For the last month, I've been doing my lesson plans at student desks in other teachers' classrooms.

If I try to do work at a coffee shop or at home, I have to carry everything with me: all the books, all the essays, the big three-ring planning binder, the red pens, the calculator, the liquid paper, the grade book, the assignment, the grading rubric, etc., etc., etc. Inadvertently I always end up forgetting something, so I'm running back to my car to find what fell out of the big bag I carry.

Or, I'll get to school to learn that I've left something of vital importance--my grade book, or the science tests the kids are supposed to take in an hour--at home. So it's back into the car for the 30-minute drive back home, with hopes that I'll make it back to school before second period.

Part of the problem, too, is that I'm naturally a very scatterbrained, unorganized person. All of this is in addition to the fact that my house is a wreck and I can never find my keys.

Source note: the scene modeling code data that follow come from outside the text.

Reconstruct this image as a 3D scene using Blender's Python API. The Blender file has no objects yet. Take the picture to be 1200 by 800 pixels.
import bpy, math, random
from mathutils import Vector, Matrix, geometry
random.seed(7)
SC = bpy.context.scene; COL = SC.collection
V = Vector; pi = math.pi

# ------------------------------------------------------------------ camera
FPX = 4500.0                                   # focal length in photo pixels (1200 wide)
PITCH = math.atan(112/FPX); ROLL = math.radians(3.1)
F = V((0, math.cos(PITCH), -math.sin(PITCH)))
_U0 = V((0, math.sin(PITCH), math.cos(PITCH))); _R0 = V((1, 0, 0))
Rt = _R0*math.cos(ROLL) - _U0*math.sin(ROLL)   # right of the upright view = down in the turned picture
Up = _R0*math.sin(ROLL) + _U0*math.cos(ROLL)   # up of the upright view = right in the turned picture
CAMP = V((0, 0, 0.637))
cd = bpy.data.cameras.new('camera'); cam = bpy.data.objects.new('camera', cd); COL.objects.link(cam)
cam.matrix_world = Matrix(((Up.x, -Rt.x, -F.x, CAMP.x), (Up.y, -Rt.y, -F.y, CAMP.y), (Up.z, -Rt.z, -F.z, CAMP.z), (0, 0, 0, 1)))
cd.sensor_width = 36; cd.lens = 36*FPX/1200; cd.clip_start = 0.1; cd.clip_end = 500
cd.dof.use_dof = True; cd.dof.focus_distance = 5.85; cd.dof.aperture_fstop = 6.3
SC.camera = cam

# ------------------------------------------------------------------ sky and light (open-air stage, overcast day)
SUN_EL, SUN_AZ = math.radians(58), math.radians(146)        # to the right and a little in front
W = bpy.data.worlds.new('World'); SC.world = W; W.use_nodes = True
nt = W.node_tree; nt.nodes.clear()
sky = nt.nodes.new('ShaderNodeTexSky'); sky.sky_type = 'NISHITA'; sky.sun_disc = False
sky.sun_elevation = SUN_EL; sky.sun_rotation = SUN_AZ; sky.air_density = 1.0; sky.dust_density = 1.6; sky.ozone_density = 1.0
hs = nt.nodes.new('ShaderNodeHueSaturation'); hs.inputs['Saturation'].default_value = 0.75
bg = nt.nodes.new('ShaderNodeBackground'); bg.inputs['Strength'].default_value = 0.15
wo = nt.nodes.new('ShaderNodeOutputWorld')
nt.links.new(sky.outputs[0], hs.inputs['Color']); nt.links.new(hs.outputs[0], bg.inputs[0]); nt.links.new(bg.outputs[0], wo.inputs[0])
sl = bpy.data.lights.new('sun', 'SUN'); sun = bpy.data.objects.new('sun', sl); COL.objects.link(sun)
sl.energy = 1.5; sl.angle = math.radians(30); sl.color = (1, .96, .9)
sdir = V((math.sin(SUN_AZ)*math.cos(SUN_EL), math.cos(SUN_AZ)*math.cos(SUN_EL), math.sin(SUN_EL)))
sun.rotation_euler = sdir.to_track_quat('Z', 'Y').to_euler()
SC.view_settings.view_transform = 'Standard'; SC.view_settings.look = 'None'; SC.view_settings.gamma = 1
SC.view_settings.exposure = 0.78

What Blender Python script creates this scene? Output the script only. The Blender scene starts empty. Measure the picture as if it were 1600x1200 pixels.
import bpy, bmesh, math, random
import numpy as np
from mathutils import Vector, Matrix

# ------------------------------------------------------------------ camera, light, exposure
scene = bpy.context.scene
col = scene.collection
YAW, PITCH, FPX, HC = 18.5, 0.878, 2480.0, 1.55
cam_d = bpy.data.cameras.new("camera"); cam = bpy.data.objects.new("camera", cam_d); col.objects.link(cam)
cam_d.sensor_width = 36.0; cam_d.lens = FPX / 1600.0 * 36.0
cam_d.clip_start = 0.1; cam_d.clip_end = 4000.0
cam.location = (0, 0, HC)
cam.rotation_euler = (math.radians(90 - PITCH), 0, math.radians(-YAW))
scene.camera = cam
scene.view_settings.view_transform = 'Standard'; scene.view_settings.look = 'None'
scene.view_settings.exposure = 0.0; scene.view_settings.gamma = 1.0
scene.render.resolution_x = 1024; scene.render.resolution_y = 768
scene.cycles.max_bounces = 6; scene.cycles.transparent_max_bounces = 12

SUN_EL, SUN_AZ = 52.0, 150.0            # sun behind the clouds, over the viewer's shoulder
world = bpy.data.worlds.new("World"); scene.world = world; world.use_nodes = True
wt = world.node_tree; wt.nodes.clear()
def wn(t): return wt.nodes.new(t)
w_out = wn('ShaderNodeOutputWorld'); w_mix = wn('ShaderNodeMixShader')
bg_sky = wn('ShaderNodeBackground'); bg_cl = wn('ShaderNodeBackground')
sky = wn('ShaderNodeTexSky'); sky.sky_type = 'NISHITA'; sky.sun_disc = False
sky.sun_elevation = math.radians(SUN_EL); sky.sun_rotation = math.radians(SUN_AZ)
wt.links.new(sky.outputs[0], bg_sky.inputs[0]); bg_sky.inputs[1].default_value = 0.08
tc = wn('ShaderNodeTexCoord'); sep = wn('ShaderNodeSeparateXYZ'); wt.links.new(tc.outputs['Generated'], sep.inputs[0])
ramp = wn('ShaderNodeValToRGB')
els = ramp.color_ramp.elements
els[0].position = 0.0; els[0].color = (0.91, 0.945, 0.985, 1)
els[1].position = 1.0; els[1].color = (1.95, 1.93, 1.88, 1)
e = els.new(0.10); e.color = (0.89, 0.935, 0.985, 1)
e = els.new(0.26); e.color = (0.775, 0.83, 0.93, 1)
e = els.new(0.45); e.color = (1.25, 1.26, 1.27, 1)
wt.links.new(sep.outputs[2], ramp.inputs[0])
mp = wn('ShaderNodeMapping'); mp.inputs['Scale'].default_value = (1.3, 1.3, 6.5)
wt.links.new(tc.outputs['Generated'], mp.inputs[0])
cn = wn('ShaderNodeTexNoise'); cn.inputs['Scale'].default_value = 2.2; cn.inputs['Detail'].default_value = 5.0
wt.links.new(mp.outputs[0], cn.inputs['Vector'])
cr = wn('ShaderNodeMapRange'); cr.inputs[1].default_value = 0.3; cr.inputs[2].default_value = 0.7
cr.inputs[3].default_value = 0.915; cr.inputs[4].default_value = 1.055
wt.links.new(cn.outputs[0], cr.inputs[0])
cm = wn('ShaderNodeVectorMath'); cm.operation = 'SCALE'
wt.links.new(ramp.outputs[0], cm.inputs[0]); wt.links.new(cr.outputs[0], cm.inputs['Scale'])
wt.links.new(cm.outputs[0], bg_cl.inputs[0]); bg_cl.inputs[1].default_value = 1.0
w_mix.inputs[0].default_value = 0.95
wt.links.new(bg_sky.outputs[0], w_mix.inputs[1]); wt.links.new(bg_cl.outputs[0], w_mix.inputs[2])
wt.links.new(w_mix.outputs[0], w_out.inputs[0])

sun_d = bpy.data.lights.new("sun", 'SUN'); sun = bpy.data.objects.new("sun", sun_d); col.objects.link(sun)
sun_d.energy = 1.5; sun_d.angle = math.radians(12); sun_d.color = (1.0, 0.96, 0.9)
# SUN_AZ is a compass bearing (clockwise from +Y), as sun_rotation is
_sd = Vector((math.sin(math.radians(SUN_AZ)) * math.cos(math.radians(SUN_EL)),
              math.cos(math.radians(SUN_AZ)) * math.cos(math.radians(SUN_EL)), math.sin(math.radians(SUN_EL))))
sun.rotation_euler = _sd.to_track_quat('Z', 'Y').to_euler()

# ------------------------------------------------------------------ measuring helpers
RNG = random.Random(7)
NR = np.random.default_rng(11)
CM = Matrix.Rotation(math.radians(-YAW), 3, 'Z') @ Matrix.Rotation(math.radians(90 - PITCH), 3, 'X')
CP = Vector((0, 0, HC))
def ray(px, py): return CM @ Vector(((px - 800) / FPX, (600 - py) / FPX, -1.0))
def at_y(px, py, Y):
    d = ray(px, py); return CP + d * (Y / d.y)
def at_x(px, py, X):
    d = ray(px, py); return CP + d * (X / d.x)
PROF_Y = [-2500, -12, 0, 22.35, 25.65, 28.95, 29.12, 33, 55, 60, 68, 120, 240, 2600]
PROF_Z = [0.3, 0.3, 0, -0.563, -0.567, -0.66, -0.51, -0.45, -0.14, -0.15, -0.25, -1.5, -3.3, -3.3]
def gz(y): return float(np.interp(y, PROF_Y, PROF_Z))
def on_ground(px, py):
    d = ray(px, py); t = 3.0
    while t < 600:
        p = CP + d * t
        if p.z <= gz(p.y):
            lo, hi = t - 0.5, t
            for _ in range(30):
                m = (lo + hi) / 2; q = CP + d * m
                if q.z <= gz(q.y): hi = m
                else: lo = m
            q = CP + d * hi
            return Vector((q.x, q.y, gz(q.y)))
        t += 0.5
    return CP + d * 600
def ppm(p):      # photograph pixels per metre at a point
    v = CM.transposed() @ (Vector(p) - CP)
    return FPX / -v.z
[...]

It has been very stressful, but I feel like I've become accustomed to it. I've almost become accustomed to the fact that sometimes I'll be so harried that I'll forget to assign homework or hand back homework. By the time sixth and seventh periods roll around, I'm edgy and irritated--NOT a typical way for me to be. And I think my classes suffer from my stress level, and from the fact that my school life is in a constant state of uncertain suspension.

So when I saw my classroom yesterday--that huge classroom, the largest in the school, big enough for a bunch of desks, two lab tables, and loads of storage--something in me just shut down. It didn't happen immediately; part of me still couldn't believe this classroom was really mine. But then, that tightly wound sense of stress that's kept me going just snapped sometime last night, and told me, "OK. You can relax now."

So this morning my body felt like lead. It still feels like lead, though I've managed to get a shower and start getting ready for church. I hope I have the energy this afternoon to write a science test, grade a bunch of essays, and finish moving in to the new classroom. It would be nice to have a weekend in which I could rest, though. Because I don't have much left to offer to anyone right now.